Todas as propostas me parecem excessivamente criativas. Segundo as definições de H. Porter Abbott, estaríamos testemunhando um caso de “overreading” (superleitura), ou nos guiando pelas palavras de Umberto Eco, diríamos que se tratam de “superinterpretações” do texto. Trata-se de casos nada incomuns em que os leitores lêem mais do que deveras está escrito. Procurando preencher as lacunas deixadas pela própria narrativa, o leitor é tentado a criar essas leituras adaptativas, que ao menos para eles solucionam a tensão deixada pelo texto.
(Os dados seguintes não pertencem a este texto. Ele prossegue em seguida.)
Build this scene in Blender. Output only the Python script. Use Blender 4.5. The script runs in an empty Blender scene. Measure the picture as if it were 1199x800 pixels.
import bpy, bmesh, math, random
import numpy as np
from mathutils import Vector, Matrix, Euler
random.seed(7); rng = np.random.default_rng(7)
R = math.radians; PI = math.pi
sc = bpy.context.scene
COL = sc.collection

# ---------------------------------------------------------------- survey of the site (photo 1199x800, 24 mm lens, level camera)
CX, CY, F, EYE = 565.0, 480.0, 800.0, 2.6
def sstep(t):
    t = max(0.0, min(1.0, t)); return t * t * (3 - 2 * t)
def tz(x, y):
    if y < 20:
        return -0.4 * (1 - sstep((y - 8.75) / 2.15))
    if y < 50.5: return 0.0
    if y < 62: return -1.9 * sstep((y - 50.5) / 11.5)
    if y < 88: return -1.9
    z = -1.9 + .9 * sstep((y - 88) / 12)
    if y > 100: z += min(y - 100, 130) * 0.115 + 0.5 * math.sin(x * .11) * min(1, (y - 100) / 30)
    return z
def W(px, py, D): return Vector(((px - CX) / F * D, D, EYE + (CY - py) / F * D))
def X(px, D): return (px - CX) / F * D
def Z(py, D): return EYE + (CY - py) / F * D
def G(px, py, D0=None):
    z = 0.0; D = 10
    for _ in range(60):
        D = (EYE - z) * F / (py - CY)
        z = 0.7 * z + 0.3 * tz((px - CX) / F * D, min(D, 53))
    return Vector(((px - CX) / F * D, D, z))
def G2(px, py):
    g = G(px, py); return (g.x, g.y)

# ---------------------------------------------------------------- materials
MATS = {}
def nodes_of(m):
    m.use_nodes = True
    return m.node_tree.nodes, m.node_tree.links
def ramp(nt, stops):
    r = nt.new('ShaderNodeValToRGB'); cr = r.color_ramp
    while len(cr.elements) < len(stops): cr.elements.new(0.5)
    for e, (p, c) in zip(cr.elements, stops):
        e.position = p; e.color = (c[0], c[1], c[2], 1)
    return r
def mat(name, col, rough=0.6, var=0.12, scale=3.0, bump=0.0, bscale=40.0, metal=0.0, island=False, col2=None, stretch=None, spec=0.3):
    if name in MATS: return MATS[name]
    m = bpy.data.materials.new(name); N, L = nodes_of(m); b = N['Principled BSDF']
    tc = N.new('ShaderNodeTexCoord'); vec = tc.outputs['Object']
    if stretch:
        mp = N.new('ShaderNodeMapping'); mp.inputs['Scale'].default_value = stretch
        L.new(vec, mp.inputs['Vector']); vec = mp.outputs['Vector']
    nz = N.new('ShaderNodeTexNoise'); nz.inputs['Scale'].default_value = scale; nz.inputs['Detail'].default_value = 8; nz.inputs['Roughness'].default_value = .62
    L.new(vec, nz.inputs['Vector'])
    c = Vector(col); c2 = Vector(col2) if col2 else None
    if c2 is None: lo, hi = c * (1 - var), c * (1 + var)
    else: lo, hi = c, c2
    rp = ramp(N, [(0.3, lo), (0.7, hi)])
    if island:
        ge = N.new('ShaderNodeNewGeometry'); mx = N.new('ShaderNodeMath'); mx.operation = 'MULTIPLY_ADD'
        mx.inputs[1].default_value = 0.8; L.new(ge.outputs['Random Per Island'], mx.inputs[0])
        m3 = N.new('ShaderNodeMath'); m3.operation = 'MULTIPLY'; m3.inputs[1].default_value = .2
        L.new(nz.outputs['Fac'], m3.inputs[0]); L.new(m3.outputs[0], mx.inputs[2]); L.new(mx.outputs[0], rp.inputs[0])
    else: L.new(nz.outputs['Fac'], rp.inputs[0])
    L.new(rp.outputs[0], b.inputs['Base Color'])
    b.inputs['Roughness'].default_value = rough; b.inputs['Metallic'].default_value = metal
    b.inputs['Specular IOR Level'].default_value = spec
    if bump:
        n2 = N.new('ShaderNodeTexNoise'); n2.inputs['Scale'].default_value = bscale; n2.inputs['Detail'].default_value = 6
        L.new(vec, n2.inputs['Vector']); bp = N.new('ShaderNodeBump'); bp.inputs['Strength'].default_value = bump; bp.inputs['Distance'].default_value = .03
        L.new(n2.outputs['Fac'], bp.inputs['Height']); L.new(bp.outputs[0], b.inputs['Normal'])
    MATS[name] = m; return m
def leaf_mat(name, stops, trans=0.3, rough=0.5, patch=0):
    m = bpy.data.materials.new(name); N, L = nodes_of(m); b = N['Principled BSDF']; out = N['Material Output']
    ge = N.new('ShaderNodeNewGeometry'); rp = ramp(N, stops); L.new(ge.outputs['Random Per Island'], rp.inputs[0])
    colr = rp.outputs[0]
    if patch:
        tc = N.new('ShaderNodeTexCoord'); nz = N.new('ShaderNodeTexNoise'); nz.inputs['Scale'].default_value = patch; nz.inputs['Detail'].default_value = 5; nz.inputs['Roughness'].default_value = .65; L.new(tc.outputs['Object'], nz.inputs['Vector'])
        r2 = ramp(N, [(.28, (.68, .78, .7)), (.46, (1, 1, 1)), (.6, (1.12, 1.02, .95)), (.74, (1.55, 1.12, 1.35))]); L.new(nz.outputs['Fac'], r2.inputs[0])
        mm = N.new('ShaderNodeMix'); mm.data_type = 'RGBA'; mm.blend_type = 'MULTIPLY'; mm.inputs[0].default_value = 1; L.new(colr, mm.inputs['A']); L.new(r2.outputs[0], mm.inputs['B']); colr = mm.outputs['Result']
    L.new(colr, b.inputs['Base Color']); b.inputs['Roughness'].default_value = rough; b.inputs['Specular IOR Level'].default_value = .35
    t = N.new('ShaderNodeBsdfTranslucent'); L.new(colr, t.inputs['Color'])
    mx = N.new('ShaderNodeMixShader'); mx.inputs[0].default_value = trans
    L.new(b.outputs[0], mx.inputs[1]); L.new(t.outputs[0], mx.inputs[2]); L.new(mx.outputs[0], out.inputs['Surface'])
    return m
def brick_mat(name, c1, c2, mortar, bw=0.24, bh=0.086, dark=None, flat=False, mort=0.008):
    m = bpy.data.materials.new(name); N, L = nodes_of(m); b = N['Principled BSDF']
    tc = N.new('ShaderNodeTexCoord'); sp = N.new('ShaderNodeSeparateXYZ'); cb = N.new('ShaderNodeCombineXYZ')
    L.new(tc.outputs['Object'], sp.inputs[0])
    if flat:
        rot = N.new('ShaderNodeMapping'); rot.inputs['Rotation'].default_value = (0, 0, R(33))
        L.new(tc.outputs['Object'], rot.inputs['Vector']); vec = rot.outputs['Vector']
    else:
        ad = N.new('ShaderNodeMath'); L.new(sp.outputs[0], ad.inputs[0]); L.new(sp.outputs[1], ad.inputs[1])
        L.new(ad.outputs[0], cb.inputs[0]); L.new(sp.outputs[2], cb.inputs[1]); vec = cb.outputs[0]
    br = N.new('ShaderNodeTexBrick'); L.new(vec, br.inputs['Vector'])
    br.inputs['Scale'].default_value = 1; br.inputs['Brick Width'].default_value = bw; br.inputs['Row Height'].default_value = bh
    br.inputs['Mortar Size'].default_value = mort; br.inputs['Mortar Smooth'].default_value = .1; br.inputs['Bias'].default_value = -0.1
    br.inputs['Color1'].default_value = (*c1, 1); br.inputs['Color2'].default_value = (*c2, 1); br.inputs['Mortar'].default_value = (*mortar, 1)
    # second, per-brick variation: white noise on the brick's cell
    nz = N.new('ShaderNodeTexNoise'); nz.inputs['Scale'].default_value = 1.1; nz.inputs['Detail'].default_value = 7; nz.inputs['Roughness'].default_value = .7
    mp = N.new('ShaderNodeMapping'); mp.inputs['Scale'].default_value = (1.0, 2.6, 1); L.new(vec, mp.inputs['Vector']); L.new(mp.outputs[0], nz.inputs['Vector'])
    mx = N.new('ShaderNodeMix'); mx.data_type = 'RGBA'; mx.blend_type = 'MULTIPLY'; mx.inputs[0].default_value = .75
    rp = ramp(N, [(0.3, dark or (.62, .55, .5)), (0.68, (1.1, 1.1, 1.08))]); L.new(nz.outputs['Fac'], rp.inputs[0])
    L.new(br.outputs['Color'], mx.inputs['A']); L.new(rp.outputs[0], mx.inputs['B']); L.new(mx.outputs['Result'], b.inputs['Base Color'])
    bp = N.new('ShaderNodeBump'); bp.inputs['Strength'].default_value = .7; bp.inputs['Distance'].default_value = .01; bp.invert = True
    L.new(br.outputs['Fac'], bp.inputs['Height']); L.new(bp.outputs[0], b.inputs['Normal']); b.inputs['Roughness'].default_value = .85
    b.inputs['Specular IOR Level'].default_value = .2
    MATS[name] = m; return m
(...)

Neste caso específico, a impressão é que para solucionar o aparente problema os intérpretes forçam uma leitura independente da morte de Safira, porém, isso contraria um princípio bíblico bem conhecido, que é a falta de autonomia dos seus personagens. Observa-se que em geral os personagens bíblicos não existem, pensam ou agem de maneira independente, mas sempre em relação com uma figura central na narrativa. A autonomia de Safira em relação a Ananias na segunda parte da narrativa, além pressupor uma autonomia incomum à personagem, contraria a afirmação feita no início de que eles estavam de acordo naquele projeto.

Então, qual é a minha própria hipótese? Talvez esta seja a mais simples de todas. Defendo que tal duplicidade aparentemente desnecessária foi empregada apenas com a função de dar maior ênfase no ensinamento; a repetição seria apenas a maneira lucana de “grifar” passagens que lhe parecem mais significativas. Há décadas tal característica foi notada por Roland Barthes, que dedicou-se à análise de Atos 10 e 11. Há outros exemplos, como o relato da conversão de Paulo que repete-se três vezes ao longo do livro, gravando na memória do leitor a pergunta “Saulo, Saulo, por que me persegues?” (At 9.4; 22.7; 26;14). Se esse realmente for um recurso utilizado em Atos para dar ênfase a temas relevantes para o autor, e se este mesmo recurso puder ser aplicado na compreensão da narrativa de Ananias e Safira, então temos que encerrar nossa análise dizendo que o exemplo positivo narrado em 4.36-37 não recebeu o mesmo destaque no livro por se tratar de uma mensagem de pouca importância para seus destinatários, ou porque tal mensagem já está enfatizada noutro ponto. Aqui especificamente o tema em pauta era “como não ingressar na comunidade cristã primitiva”.